• [Set exercise] For each line of the data below that holds "from", copy the line.

• [Dataset extract]
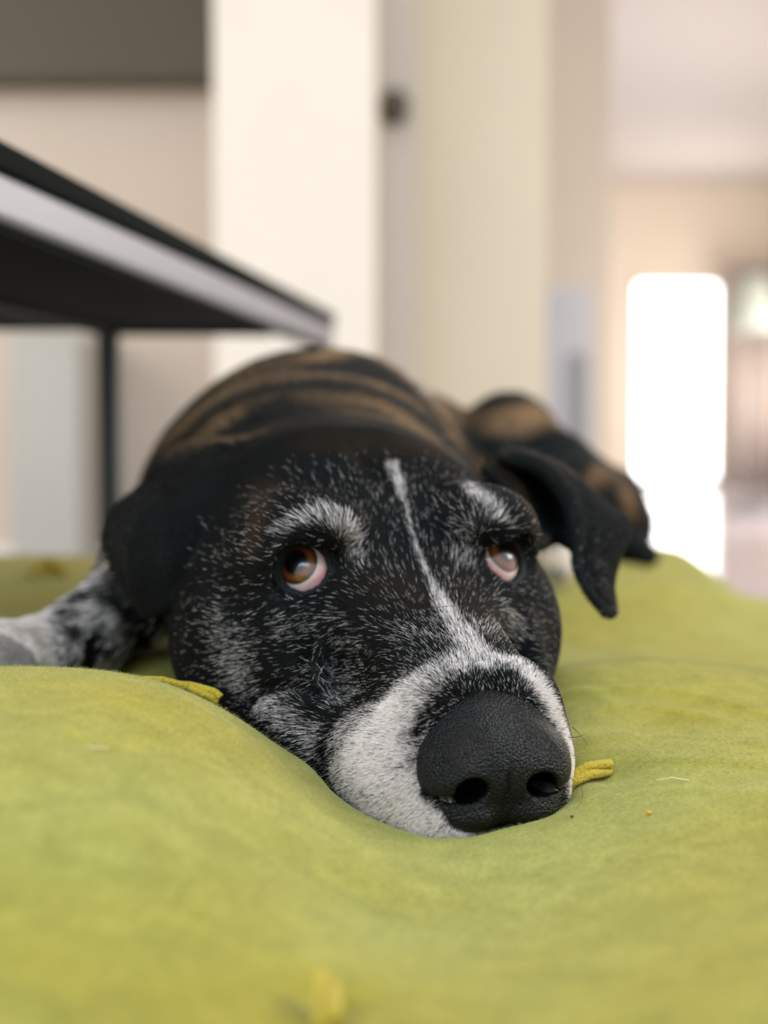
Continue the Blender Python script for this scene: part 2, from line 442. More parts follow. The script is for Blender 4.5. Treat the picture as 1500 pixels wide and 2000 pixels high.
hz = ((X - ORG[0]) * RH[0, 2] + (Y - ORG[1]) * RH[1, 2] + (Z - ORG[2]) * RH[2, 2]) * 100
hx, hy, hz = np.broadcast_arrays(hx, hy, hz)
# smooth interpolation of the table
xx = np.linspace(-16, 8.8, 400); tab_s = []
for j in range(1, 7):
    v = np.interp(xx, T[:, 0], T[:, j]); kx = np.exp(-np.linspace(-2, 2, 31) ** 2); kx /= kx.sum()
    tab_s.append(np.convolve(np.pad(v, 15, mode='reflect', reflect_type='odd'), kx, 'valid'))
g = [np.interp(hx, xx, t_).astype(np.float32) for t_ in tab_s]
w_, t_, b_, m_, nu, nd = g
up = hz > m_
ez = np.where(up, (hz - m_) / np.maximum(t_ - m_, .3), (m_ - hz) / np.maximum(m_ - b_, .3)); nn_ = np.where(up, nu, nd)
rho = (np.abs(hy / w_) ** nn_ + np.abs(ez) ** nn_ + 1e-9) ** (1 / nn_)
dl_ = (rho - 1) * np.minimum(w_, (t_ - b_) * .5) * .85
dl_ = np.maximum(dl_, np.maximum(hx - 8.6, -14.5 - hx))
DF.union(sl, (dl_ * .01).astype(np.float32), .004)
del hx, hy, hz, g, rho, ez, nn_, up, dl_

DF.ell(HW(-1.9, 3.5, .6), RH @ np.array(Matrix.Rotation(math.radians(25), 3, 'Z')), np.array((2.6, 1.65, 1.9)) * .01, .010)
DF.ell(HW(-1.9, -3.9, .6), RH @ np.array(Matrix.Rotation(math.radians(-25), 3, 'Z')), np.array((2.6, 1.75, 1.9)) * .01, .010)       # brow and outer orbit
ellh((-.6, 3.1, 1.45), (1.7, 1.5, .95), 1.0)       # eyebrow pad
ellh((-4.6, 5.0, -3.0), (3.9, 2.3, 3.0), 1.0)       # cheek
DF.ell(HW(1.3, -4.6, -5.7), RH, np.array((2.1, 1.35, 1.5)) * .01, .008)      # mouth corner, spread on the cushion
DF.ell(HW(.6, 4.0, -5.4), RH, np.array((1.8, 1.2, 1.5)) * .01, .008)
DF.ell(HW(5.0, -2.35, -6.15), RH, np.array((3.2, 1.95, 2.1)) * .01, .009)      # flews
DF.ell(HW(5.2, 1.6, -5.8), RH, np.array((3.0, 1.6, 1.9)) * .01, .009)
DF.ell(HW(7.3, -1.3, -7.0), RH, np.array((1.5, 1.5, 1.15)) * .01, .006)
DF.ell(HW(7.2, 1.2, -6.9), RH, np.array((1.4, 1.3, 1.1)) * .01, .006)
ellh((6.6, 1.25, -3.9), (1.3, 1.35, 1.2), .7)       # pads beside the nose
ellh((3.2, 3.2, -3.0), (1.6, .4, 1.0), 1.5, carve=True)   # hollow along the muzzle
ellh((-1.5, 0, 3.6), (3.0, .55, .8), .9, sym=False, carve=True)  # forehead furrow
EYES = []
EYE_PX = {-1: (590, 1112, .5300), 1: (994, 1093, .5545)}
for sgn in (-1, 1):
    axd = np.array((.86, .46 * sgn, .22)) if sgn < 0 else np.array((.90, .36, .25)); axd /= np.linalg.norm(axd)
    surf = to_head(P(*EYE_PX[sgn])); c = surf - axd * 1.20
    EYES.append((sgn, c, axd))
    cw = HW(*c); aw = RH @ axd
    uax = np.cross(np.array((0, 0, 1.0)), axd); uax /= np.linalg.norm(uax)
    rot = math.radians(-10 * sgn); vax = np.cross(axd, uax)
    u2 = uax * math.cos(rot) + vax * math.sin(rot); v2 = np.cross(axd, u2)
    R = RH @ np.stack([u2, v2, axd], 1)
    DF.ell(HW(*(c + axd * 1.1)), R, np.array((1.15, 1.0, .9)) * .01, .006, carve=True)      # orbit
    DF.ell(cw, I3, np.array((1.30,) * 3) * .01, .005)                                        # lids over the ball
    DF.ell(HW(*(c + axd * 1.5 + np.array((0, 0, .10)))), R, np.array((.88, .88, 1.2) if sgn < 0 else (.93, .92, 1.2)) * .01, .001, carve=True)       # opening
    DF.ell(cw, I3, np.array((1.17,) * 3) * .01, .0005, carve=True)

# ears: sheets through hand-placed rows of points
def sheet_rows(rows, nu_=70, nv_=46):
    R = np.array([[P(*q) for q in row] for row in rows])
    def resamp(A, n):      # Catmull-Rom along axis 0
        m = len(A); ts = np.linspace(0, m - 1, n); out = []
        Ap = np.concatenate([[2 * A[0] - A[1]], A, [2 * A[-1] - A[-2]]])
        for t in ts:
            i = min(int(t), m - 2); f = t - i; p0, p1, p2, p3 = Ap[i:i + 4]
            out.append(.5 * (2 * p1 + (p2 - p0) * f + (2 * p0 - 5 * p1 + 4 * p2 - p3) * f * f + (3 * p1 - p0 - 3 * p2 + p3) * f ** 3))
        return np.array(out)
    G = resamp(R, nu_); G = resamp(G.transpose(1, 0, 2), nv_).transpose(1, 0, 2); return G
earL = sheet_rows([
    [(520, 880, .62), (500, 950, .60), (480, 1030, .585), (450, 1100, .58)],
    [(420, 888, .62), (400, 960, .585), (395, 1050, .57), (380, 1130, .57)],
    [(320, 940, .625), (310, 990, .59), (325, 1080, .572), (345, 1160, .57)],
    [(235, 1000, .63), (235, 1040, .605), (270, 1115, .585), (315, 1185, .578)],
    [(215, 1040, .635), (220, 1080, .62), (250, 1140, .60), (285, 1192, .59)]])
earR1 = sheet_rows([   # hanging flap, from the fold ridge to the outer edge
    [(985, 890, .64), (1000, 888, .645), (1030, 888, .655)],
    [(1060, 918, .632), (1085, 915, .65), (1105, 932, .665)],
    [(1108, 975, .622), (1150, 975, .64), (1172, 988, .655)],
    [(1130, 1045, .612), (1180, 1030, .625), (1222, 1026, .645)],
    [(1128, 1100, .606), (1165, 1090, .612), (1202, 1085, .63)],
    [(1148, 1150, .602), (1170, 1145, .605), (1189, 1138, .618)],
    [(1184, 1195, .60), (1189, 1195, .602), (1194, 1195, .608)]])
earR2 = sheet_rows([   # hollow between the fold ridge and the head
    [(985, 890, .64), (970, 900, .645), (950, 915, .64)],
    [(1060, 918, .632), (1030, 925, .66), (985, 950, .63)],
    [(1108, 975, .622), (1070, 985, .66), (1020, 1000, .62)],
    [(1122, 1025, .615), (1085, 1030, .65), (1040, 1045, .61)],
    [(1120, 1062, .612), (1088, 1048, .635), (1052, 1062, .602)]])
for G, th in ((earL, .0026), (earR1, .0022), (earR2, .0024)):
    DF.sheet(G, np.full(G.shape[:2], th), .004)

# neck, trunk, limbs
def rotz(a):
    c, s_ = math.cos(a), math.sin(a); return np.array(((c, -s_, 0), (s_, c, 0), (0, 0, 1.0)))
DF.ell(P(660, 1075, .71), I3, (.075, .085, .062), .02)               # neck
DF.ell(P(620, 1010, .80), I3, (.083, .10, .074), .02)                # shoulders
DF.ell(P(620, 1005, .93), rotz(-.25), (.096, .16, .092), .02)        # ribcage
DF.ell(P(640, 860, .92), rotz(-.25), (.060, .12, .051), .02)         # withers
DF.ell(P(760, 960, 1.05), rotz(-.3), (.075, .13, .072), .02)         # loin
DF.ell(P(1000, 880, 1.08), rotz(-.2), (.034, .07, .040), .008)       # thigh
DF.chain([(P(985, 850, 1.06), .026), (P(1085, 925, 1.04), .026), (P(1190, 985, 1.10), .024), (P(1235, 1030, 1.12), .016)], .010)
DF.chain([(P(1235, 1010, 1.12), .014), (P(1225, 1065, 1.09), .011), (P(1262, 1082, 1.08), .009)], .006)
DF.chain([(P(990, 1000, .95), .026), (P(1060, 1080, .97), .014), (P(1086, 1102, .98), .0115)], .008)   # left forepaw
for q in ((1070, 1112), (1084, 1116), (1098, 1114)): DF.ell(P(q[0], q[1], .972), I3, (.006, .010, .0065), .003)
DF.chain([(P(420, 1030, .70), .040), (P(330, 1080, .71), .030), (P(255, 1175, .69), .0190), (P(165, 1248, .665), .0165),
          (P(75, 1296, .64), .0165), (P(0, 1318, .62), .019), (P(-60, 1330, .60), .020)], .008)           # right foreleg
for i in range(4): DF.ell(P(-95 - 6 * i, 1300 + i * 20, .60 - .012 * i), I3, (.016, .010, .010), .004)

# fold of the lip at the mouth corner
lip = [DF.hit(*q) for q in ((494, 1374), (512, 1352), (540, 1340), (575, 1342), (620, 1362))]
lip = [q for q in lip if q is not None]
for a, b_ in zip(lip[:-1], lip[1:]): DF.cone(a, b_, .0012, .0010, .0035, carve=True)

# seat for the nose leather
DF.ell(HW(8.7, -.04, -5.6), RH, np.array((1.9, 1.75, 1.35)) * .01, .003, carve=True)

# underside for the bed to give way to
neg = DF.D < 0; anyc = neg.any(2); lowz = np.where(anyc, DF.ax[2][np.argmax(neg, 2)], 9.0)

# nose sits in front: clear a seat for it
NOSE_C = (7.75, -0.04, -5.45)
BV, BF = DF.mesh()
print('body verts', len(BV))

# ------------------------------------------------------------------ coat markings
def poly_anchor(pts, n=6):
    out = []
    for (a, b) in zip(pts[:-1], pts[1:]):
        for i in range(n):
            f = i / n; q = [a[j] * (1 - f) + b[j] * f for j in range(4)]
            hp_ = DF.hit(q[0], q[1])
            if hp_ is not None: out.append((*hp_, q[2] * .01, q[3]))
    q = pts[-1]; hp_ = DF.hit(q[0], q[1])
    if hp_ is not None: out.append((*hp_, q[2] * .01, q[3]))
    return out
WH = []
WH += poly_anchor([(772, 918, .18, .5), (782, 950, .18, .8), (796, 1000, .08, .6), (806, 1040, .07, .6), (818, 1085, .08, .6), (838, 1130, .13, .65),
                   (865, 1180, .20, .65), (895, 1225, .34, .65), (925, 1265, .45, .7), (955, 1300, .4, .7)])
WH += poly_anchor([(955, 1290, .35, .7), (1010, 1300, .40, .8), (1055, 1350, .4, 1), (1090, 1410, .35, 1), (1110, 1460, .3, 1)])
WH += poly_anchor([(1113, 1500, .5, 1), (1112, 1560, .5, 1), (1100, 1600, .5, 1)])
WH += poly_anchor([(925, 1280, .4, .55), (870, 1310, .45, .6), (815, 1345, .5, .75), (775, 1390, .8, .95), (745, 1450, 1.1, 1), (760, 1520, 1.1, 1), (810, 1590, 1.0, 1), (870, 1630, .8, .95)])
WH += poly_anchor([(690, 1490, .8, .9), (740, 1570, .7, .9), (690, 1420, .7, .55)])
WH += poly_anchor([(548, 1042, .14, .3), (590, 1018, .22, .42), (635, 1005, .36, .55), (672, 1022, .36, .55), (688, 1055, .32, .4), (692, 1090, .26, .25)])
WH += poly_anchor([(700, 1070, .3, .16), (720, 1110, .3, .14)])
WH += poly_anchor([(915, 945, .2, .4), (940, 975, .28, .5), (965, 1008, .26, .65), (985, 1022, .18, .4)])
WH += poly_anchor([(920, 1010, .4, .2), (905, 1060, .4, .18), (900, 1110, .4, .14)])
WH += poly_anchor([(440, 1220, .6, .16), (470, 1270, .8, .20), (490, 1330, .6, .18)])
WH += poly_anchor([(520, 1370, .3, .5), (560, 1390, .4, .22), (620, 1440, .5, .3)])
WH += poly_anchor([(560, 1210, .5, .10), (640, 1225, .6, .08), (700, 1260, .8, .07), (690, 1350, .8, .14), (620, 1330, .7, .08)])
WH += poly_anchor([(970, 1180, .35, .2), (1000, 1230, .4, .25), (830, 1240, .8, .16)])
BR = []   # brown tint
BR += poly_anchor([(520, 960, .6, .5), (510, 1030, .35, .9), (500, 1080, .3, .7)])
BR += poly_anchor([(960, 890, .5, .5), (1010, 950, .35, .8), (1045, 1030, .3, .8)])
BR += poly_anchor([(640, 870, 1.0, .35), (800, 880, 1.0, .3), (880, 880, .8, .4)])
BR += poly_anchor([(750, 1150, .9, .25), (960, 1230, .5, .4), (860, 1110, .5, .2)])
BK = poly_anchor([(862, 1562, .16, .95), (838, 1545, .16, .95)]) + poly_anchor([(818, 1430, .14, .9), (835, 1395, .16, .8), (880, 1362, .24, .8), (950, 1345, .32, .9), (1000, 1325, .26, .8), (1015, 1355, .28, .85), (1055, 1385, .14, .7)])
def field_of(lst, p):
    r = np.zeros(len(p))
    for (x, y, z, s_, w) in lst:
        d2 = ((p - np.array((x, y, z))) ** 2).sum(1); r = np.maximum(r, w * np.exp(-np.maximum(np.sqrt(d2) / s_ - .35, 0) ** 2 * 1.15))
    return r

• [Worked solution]
Continue the Blender Python script for this scene: part 2, from line 442. More parts follow. The script is for Blender 4.5. Treat the picture as 1500 pixels wide and 2000 pixels high.
earR1 = sheet_rows([   # hanging flap, from the fold ridge to the outer edge